Samuel Ruben (14 July 1900 – 16 July 1988) was an American inventor who made lasting contributions to electrochemistry and solid-state technology, including the founding of Duracell. He is listed as an inventor in over 200 patents.

Samuel Ruben got his start in electronics when he became a licensed ham radio operator and built radios with spare parts. He had no college degree, withdrawing from the Polytechnic Institute of Brooklyn after a few years due to stress. Samuel Ruben met professor Bergen Davis of Columbia University who tutored him and allowed him to sit in on some Columbia classes. He later returned as a research student at the Polytechnic Institute of Brooklyn. Ruben received several honorary degrees. He was awarded an honorary Doctor of Science degree from his alma mater Polytechnic Institute of Brooklyn, as well as from Columbia University in the Department of Chemical Engineering and Applied Science where he served as a Senior Staff Associate, and Butler University. He also taught at Harvard as a lecturer in chemistry. He endowed a scholarship for Chemical Engineering at his alma mater the Polytechnic Institute of Brooklyn (1968–1972).

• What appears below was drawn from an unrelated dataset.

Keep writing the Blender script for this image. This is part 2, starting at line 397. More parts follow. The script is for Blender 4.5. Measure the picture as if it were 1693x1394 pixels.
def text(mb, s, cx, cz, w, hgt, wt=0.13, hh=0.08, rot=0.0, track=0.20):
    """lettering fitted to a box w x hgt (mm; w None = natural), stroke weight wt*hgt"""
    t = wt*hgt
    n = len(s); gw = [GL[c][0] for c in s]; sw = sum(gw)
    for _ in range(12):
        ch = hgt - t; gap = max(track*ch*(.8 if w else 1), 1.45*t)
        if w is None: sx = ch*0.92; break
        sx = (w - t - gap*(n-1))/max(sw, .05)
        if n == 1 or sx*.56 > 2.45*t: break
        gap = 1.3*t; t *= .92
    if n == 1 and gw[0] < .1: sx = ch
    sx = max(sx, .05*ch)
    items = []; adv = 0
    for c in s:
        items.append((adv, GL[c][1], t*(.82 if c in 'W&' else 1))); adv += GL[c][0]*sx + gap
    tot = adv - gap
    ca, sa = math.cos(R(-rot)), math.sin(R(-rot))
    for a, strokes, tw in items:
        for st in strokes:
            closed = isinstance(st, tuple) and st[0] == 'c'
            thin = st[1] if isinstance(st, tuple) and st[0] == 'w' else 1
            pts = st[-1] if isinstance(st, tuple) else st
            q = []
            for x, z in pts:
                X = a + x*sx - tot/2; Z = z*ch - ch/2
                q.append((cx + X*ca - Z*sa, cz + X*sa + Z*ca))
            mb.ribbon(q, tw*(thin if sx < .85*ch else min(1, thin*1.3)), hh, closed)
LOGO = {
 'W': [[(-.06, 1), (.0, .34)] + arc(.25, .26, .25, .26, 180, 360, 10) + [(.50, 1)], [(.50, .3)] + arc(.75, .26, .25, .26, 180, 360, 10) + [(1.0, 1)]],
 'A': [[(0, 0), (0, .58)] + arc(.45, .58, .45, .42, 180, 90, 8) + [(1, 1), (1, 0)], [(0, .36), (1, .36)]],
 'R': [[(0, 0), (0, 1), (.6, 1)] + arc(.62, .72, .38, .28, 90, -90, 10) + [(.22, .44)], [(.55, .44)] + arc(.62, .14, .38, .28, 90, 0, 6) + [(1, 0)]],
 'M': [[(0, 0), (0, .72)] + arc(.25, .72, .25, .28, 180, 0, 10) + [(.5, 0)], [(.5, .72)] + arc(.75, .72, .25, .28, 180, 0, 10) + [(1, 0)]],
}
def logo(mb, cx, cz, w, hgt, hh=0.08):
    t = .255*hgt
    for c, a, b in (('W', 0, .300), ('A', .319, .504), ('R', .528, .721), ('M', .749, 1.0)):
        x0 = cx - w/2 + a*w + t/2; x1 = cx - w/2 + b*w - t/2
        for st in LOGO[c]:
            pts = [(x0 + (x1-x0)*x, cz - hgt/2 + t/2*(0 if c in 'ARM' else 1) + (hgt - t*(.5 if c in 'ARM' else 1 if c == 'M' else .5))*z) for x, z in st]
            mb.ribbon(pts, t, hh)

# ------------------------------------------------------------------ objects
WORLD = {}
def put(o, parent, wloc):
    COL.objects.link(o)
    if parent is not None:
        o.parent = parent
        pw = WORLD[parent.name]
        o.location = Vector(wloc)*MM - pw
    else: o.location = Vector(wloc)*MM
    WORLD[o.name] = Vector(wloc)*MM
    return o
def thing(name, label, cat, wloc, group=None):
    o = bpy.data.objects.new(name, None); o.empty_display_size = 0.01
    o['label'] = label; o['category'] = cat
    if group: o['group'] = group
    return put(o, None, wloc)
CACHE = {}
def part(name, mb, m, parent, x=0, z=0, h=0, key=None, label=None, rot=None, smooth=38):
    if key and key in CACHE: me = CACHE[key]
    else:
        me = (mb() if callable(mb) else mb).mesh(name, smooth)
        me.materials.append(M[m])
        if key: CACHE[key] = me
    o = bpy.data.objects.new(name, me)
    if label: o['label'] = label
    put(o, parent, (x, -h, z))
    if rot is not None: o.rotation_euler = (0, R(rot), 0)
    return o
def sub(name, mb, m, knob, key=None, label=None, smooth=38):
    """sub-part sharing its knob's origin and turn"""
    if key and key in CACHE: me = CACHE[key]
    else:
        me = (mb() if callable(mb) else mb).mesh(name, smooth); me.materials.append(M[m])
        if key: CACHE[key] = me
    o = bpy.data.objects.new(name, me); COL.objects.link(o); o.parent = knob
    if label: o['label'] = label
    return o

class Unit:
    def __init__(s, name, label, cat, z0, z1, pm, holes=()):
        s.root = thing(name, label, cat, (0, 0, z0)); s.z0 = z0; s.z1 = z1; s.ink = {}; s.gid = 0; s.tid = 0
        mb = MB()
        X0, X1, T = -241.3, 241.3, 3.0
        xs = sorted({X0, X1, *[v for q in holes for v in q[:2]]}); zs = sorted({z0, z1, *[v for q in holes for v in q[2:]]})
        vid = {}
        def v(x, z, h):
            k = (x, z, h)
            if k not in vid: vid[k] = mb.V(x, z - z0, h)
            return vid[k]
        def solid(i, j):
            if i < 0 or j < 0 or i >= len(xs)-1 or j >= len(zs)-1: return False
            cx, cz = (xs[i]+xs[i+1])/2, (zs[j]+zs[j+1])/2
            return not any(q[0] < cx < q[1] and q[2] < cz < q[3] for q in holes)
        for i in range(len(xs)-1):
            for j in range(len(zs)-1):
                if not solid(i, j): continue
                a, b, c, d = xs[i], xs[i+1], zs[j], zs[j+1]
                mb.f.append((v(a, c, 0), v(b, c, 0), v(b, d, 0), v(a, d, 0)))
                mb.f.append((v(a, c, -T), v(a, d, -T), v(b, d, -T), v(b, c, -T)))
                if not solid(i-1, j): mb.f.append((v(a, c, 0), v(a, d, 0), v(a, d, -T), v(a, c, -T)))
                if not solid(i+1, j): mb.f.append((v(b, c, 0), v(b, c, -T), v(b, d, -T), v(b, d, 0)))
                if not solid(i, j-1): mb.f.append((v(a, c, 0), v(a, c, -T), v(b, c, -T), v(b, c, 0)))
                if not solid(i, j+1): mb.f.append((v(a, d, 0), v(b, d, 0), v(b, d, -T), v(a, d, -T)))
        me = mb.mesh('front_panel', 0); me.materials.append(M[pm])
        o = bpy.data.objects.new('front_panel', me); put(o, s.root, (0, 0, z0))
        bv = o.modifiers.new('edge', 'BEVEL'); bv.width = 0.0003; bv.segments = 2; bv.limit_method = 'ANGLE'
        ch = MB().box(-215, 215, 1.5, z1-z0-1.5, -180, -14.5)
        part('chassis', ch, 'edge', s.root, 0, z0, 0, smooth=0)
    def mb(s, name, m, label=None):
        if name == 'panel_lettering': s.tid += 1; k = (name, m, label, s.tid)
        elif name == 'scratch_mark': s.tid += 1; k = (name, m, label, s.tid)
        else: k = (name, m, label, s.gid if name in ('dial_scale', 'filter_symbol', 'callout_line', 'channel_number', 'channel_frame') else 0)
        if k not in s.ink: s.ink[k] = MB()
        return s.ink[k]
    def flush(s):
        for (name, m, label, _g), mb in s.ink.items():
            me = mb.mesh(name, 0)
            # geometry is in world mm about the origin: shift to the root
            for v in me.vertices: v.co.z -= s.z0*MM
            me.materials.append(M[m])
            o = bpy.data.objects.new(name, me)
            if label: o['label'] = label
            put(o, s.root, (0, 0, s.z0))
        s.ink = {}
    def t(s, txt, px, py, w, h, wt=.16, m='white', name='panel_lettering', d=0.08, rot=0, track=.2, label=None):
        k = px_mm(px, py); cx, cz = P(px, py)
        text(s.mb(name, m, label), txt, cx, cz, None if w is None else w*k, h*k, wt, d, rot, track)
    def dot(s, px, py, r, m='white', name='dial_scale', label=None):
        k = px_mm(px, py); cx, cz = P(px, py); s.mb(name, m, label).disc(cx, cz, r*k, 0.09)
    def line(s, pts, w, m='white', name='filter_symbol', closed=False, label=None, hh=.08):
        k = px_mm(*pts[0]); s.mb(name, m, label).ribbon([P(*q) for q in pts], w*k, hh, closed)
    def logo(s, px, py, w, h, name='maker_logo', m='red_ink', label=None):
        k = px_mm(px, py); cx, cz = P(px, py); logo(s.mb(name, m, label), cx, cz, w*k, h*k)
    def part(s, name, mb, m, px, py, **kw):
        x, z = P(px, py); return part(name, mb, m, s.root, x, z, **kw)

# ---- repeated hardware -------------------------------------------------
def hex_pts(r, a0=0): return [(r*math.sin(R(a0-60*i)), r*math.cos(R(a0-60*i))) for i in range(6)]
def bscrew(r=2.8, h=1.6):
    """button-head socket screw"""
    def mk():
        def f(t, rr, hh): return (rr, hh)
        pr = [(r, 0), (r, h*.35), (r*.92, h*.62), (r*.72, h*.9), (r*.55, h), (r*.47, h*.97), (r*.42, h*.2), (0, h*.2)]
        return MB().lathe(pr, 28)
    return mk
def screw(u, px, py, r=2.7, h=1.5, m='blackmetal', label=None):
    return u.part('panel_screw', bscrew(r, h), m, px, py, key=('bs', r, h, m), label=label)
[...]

Samuel Ruben established Ruben Laboratories in the early 1920s, when Bergen Davis persuaded Electrochemical's main investor Malcolm Clephane to finance a private laboratory for Ruben in lower Manhattan. Ruben moved himself and the lab to New Rochelle, New York, where he would stay for the next 60 years. Clephane would finance the project for 50% of any future royalties. Throughout his lifetime his work accumulated over 300 patents. Ruben teamed with Philip Mallory to create what would become Duracell International. Ruben developed the mercury button cell in 1942 to replace the zinc-carbon batteries at a request from the Army Signal Corps.